The law review is also publishing responses to my talk.  One of them, by Lewis & Clark Law School Prof. James Oleske, is also now on SSRN, here.  Prof. Oleske writes that “Koppelman has not correctly identified the prevailing argument against religious exemptions in the commercial sphere. Rather, he conflates two very different things: (1) the drawing of *legal* analogies between the statutory treatment of race discrimination and other types of discrimination, including religious discrimination, sex discrimination, marital-status discrimination, and sexual-orientation discrimination, and (2) an insistence on treating race discrimination and sexual-orientation discrimination as *morally* and *sociologically* equivalent in all respects.
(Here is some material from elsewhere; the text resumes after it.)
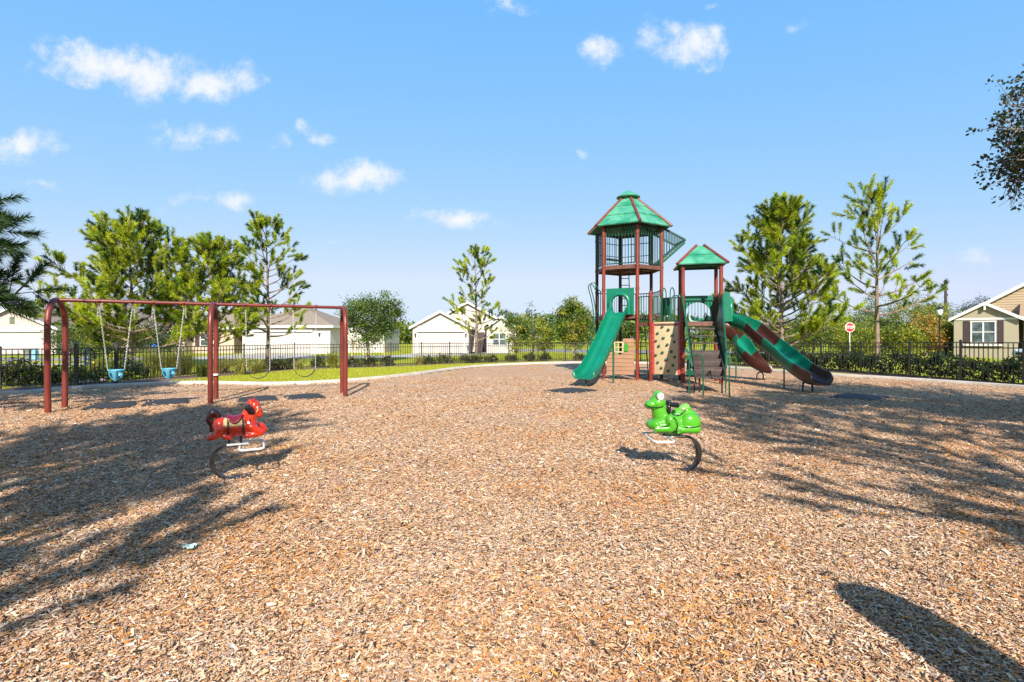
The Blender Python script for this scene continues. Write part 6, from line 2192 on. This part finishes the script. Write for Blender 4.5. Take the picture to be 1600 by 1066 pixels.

Number 1 is quite common in the scholarship arguing against exemptions. Number 2 is not.”

 

Prof. Oleske, who has written first rate scholarship in this area, is right that the two issues are distinct. The second is hardly uncommon, as I show with numerous examples in the book from which the lecture is an excerpt, Gay Rights vs. Religious Liberty? The Unnecessary Conflict.  (This blog recently ran a symposium on the book.  My response, with links to the critiques, is here.)  He offers two reasons for insisting on the legal analogies: a slippery-slope argument that the wedding vendors’ claims are “a key part of a larger strategy to resist the normalization of same-sex marriage,” and a claim that, while religious nonprofits can be accommodated, there is something distinctively problematic about allowing any for-profit businesses to discriminate.

 

To the extent that the second claim is independent of the first, it rests on the cultural significance of the businesses’ refusal, “the importance of preventing the profound indignity of being turned away by businesses otherwise open to members of the general public.”  As I argue in the book, “Any legal resolution of this contestation about meanings will impose an interpretation on some who don’t perceive it.  Sometimes that is necessary, but there are costs.  Drawing an exceptionless line at public accommodations means that it is the Christian wedding vendors who must acquiesce in their humiliation in face-to-face encounters. . . . This controversy has made clear that some people perceive such religious significance in their business activity that they are willing to endure large pecuniary losses rather than do what they think is wrong.  That real-world meaning should influence where we draw the line.” (p. 62)

 

I appreciate Prof. Oleske’s thoughtful and probing critique.  He also points out that, over the years, I’ve made some inconsistent proposals for addressing this issue.  It’s true.  I’ve changed my mind a few times.  These issues are hard, and I’m grateful for friends like him who keep poking me to do better.